Concerning real deepfakes, House Intelligence Chairman Adam Schiff told CNN that he feared Russia might get involved in a “severe escalation” of its disinformation campaign targeting the US ahed of the 2020 presidential elections.

“And the most severe escalation might be the introduction of a deep fake — a video of one of the candidates saying something they never said,” added Schiff, who was asked by Republicans in March to resign from his “committee post for repeatedly pushing claims of collusion between President Trump’s 2016 campaign and Russian operatives.”

Former US president, Barak Obama, has also expressed concern about AI-powered fake videos he had seen that bear his likeness and model his voice and movements.

First Hearing Devoted to Deepfakes

In what will be the first House Intel Committee hearing devoted specifically to examining deepfakes and other types of AI-generated synthetic data, the Committee will inspect the national security threats that AI-enabled fake content poses, ways of detecting and battling it, and roles that the public sector, the private sector, and society as a whole should play to keep the “potentially grim”, “post-truth” future at bay.

“Advances in machine learning algorithms have made it cheaper and easier to create deepfakes – convincing videos where people say or do things that never happened,” according to the Committee press release.

“Such advances also support the production of fake audio, imagery, and text at scale, and these capabilities are fast becoming more accessible and widely available.

“Deepfakes raise profound questions about national security and democratic governance, with individuals and voters no longer able to trust their own eyes or ears when assessing the authenticity of what they see on their screens,” the press release concludes.

Psychological Impact of Deepfakes

Another topic of interest to the Committee is the enduring psychological impact of deepfakes as well as counterintelligence risks that loom.

The roles of Internet platforms in policing fake content will also be discussed along with the appropriate role for the US government to take within the difficult legal challenges raised by deepfakes.

The Committee’s willingness to discuss deepfakes might not be unfounded. Going ahead regulations and policing might be the norm of making videos, not a comfortable future for vloggers and Youtubers.
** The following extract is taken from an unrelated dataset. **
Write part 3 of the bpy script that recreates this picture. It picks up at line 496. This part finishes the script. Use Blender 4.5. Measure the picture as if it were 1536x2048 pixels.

The Committee also seeks testimony on Future advancements in deepfake technology and how it could lead people to deny legitimate media.

As the following tweet shows, we can expect deepfake videos to surface more and more as the 2020 campaign proceeds, with confusion following denials and cross-accusations.

Deepfake Fears

If there is a silver lining to the deepfake fears, it’s that maybe our society will finally start to question everything we see and hear instead of accepting everything blindly.

Read More: Who discerns what is fake news and why don’t we decide for ourselves?

It doesn’t take much to convince people. Social media comments to the fake Nancy Pelosi video show that many people fell for the fake.

As deepfake technology becomes more common, it’s starting to cause havoc among politicians and the public. Even low-quality deepfakes are enough to do the job of spreading a sentiment, be it, panic, hope, or hatred.

However, people are sure to start claiming they never said things they actually did. What happens when people start mistrusting actual real videos?

Easy to Make Fakes

Scientists from Stanford University, the Max Planck Institute for Informatics, Princeton University, and Adobe Research, recently demonstrated that it’s becoming increasingly easier to edit speech in videos and create realistic fakes.

Their method automatically annotates an input talking-head video with phonemes, visemes, 3D face pose and geometry, reflectance, expression and scene illumination per frame. To edit a video, the user has to only edit the transcript.

Additionally, Adobe’s Voco is like the Photoshop for voice.

Products that allow video and audio manipulation are flooding the market, as vloggers and film editors seek quality in their work.

The creative could use deepfake to get out of work, speeding tickets, school attendance or even a crime.

From the very top of power and politics to the everyday person, deepfakes could soon have the guilty screaming conspiracy while innocents suffer for words put in their digital mouths.